Paperboy, de Pete Dexter
C’est dans le comté de Moat, quelque part dans le fin fond de la Floride qu’Hillary Van Wetter a été arrêté pour le meurtre du shérif puis jugé et condamné à mort. Dans le Sud Profond, à la fin des années 1960, c’est le genre d’histoire qui a tôt fait de finir aux oubliettes, surtout quand, comme ici, le crime a trait à une apparente vendetta familiale. Elle finit pourtant par attirer l’attention de deux étoiles montantes du Miami Times interpelées par la fiancée de l’accusé et qui voient là l’occasion de faire dans le nouveau journalisme et de gagner encore en reconnaissance. L’un, Yardley Acheman, se prend pour un écrivain tandis que l’autre, Ward James, dévoué jusqu’à l’obsession à la quête de la vérité, est de plus originaire du comté. Accompagnés par le jeune frère de Ward qui leur sert de chauffeur et qui est le narrateur de cette histoire, les deux jeunes hommes s’engagent dans une enquête qui va les hanter bien après qu’ils aient achevé leur article.
En choisissant le jeune Jack comme narrateur, Pete Dexter donne à l’histoire le recul nécessaire et une certaine innocence à cette description d’un monde en mutation mais encore bien enraciné dans ses mœurs anciennes faites de ségrégation, de repli, de violence et de petits arrangements entre notables. Ainsi nous immerge-t-il dans une Floride étouffante, suffocante parfois, dans une vie provinciale qui ressemble comme deux gouttes d’eau à un panier de crabes que n’aurait pas renié Jim Thompson où se mêlent violence des sentiments et tensions sexuelles.

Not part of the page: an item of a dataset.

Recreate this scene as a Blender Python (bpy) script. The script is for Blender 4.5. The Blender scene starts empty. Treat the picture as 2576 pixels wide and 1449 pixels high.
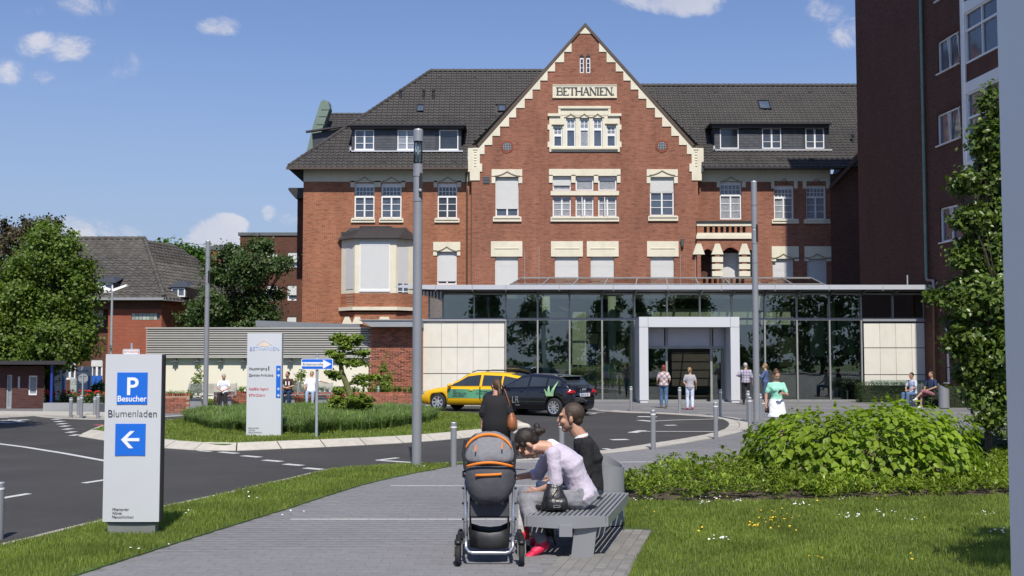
import bpy, math, random
import numpy as np
from mathutils import Vector, Matrix, Euler
random.seed(7); rng = np.random.default_rng(7)
C = bpy.context.scene.collection
S = bpy.context.scene
R = math.radians
FPX = 2900.0; CAMZ = 2.0; TH = math.atan(172.5/2900)
# ---------------------------------------------------------------- camera, light, exposure
cd = bpy.data.cameras.new('camera'); cam = bpy.data.objects.new('camera', cd); C.objects.link(cam)
cam.location = (0, 0, CAMZ); cam.rotation_euler = (math.pi/2+TH, 0, 0)
cd.sensor_width = 36; cd.lens = FPX/2576*36; cd.clip_end = 3000; cd.clip_start = .1
S.camera = cam
S.view_settings.view_transform = 'Standard'; S.view_settings.look = 'None'
S.view_settings.gamma = 1; S.view_settings.use_curve_mapping = False
S.view_settings.exposure = 0.26
W = bpy.data.worlds.new('World'); S.world = W; W.use_nodes = True
SUN_EL = math.atan(1.3); SUN_DIR = Vector((-.1, 1, -1.3)).normalized()      # direction the light travels
sl = bpy.data.lights.new('sun', 'SUN'); sl.energy = 4.3; sl.angle = R(.55); sl.color = (1, .95, .86)
sun = bpy.data.objects.new('sun', sl); C.objects.link(sun)
sun.rotation_euler = SUN_DIR.to_track_quat('-Z', 'Y').to_euler()
try:
    S.cycles.max_bounces = 6; S.cycles.transparent_max_bounces = 12; S.cycles.caustics_reflective = False; S.cycles.caustics_refractive = False
    S.cycles.use_denoising = True
except Exception: pass

def build_world():
    nt = W.node_tree; N = nt.nodes; L = nt.links
    for n in list(N): N.remove(n)
    out = N.new('ShaderNodeOutputWorld'); bg = N.new('ShaderNodeBackground'); bg.inputs[1].default_value = .125
    sky = N.new('ShaderNodeTexSky'); sky.sky_type = 'NISHITA'; sky.sun_disc = False
    sky.sun_elevation = SUN_EL; sky.sun_rotation = math.atan2(-SUN_DIR.x, -SUN_DIR.y)
    sky.air_density = 1.2; sky.dust_density = .35; sky.ozone_density = 3.2; sky.altitude = 50
    tc = N.new('ShaderNodeTexCoord'); sep = N.new('ShaderNodeSeparateXYZ'); L.new(tc.outputs['Generated'], sep.inputs[0])
    def M(op, a, b=None, c=None, clamp=False):
        n = N.new('ShaderNodeMath'); n.operation = op; n.use_clamp = clamp
        for i, v in enumerate((a, b, c)):
            if v is None: continue
            if isinstance(v, (int, float)): n.inputs[i].default_value = v
            else: L.new(v, n.inputs[i])
        return n.outputs[0]
    y = M('MAXIMUM', sep.outputs[1], .05)
    u = M('DIVIDE', sep.outputs[0], y); v = M('DIVIDE', sep.outputs[2], y)
    uv = N.new('ShaderNodeCombineXYZ'); L.new(u, uv.inputs[0]); L.new(v, uv.inputs[1])
    def noise(sc, det, rough, sx=1, off=0, dist=0):
        mp = N.new('ShaderNodeMapping'); L.new(uv.outputs[0], mp.inputs[0]); mp.inputs['Scale'].default_value = (sx, 1, 1); mp.inputs['Location'].default_value = (off, off, 0)
        n = N.new('ShaderNodeTexNoise'); n.inputs['Scale'].default_value = sc; n.inputs['Detail'].default_value = det; n.inputs['Roughness'].default_value = rough
        n.inputs['Distortion'].default_value = dist
        L.new(mp.outputs[0], n.inputs['Vector']); return n.outputs[0]
    n1 = noise(26, 11, .68, .75, 0, .5); n2 = noise(9, 6, .6, .6, 3.1, .3)
    wob = M('MULTIPLY', M('SUBTRACT', noise(12, 3, .5, 1, 9.3), .5), .035); wob2 = M('MULTIPLY', M('SUBTRACT', noise(14, 3, .5, 1, 5.3), .5), .022)
    u = M('ADD', u, wob); v = M('ADD', v, wob2)
    def UV(px, py):
        d = Vector((px-1288, FPX*math.cos(TH)-(724.5-py)*math.sin(TH), FPX*math.sin(TH)+(724.5-py)*math.cos(TH)))
        return d.x/d.y, d.z/d.y
    clouds = [(225,8,85,32,.55),(95,112,55,30,.95),(165,122,75,36,1.0),(230,128,40,28,.6),(285,165,60,55,.33),(350,205,75,28,.2),(107,204,34,20,.6),(12,188,38,34,.55),
              (555,66,56,26,.9),(600,80,30,14,.5),(545,598,62,42,1.7),(572,572,42,26,1.5),(500,612,50,22,1.2),(680,536,22,18,.7),(735,546,40,18,.7),(190,585,75,36,.95),(250,600,120,26,.6),
              (1690,-4,140,34,1.15),(1780,18,45,22,.6),(1600,-2,70,24,.6),(2085,32,56,30,.75),(2140,78,52,38,.75),(1170,170,34,9,.5),(575,378,44,14,.18),(90,15,28,16,.3)]
    dens = None
    for (px, py, a, b, k) in clouds:
        u0, v0 = UV(px, py)
        du = M('DIVIDE', M('SUBTRACT', u, u0), a/FPX*1.5); dv = M('DIVIDE', M('SUBTRACT', v, v0), b/FPX*1.5)
        r2 = M('ADD', M('MULTIPLY', du, du), M('MULTIPLY', dv, dv))
        m = M('MULTIPLY', M('SUBTRACT', 1, r2, clamp=True), k)
        dens = m if dens is None else M('MAXIMUM', dens, m)
    # the sky behind the camera keeps the same scattered cumulus
    d = M('ADD', M('MULTIPLY', dens, 1.25), M('MULTIPLY', M('SUBTRACT', n1, .5), 4.2)); d = M('SUBTRACT', d, .30)
    d = M('MULTIPLY', d, M('MULTIPLY', dens, 2.2, clamp=True), clamp=True)
    ss = N.new('ShaderNodeMapRange'); ss.interpolation_type = 'SMOOTHSTEP'; L.new(d, ss.inputs[0]); ss.inputs[1].default_value = 0.0; ss.inputs[2].default_value = 1.1; ss.inputs[4].default_value = .78
    front = M('GREATER_THAN', sep.outputs[1], .1); fac = M('MULTIPLY', ss.outputs[0], front)
    shade = N.new('ShaderNodeMapRange'); L.new(M('ADD', n2, M('MULTIPLY', n1, .6)), shade.inputs[0]); shade.inputs[1].default_value = .55; shade.inputs[2].default_value = 1.05
    cc = N.new('ShaderNodeMix'); cc.data_type = 'RGBA'; L.new(shade.outputs[0], cc.inputs[0]); cc.inputs[6].default_value = (3.7, 3.9, 4.7, 1); cc.inputs[7].default_value = (5.3, 5.2, 5.5, 1)
    # thin high veil so the blue is not one flat gradient
    veil = N.new('ShaderNodeMix'); veil.data_type = 'RGBA'; L.new(M('MULTIPLY', noise(4, 5, .55, .35, 7.7), .10), veil.inputs[0]); L.new(sky.outputs[0], veil.inputs[6]); veil.inputs[7].default_value = (5, 5.6, 6.6, 1)
    tint = N.new('ShaderNodeMix'); tint.data_type = 'RGBA'; tint.blend_type = 'MULTIPLY'; tint.inputs[0].default_value = 1; L.new(veil.outputs[2], tint.inputs[6]); tint.inputs[7].default_value = (.60, .62, .78, 1)
    el = N.new('ShaderNodeMapRange'); el.interpolation_type = 'SMOOTHSTEP'; L.new(sep.outputs[2], el.inputs[0]); el.inputs[1].default_value = 0; el.inputs[2].default_value = .30; el.inputs[3].default_value = .85; el.inputs[4].default_value = 0
    hz = N.new('ShaderNodeMix'); hz.data_type = 'RGBA'; L.new(el.outputs[0], hz.inputs[0]); L.new(tint.outputs[2], hz.inputs[6]); hz.inputs[7].default_value = (2.3, 2.95, 4.2, 1)
    mx = N.new('ShaderNodeMix'); mx.data_type = 'RGBA'; L.new(fac, mx.inputs[0]); L.new(hz.outputs[2], mx.inputs[6]); L.new(cc.outputs[2], mx.inputs[7])
    L.new(mx.outputs[2], bg.inputs[0]); L.new(bg.outputs[0], out.inputs[0])
build_world()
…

« Chaque soir, après le travail, je rentrais en voiture à Thorne jusqu’à la maison de mon père, en pensant sans arrêt à Charlotte Bless. Peut-être avez-vous vu des chiens se rouler dans l’herbe sur une charogne pour imprégner leur poil de son odeur. Moi, je la désirais de cette manière ».
Si le décor est primordial, tout comme la description d’Hillary Van Wetter et de son clan de dégénérés consanguins qui vivent au milieu des marécages, là n’est pas tant le sujet principal du roman de Dexter. Derrière lui, et en suivant le fil conducteur que représente cette contre-enquête en faveur d’un accusé détestable et dont on finit par se soucier assez peu de savoir s’il est vraiment innocent tant cela paraît improbable, Pete Dexter revient à ses thèmes de prédilection : l’amour fraternel et filial et ses limites, les différentes faces de la vérité, ou comment les faux-semblants peuvent à leur manière refléter cette vérité, la description d’une folie et d’une violence socialement acceptées et, bien entendu, en résonnance avec sa propre expérience, jusqu’où le journaliste peut payer de sa personne.
Partie sur un rythme indolent et aussi pesant que la moiteur de ce coin de Floride, l’intrigue s’accélère peu à peu pour nous révéler toujours un peu plus l’âme des personnages et en particulier de ce duo dissemblable et complémentaire de journalistes qui suivent des quêtes bien différentes – la vérité pour l’un, la gloire pour l’autre – avec la même opiniâtreté.
Comme de coutume, Pete Dexter nous offre donc un roman singulier doté en particulier d’une narration faussement naïve mais admirable qui ferait de Jack une sorte de gonzo-journaliste infiltré chez les tenants provinciaux du nouveau journalisme.
Avec ce petit truc en plus, cette description toujours forte chez Dexter, de la difficulté de personnages faussement monolithiques à exprimer l’amour et à s’extraire de la noirceur, et quelques explosions d’une violence terrible même si elle n’est pas toujours physique. Sans un mot en trop, sans artifices. Si vous n’avez pas encore eu l’occasion de lire Pete Dexter, dites vous qu’il serait dommage de passer à côté.
Pete Dexter, Paperboy (The Paperboy, 1995), L’Olivier, 1995. Rééd. L’Olivier, Petite Bibliothèque Américaine, 1996 ; Points Roman noir, 2007. Traduit par Brice Matthieussent.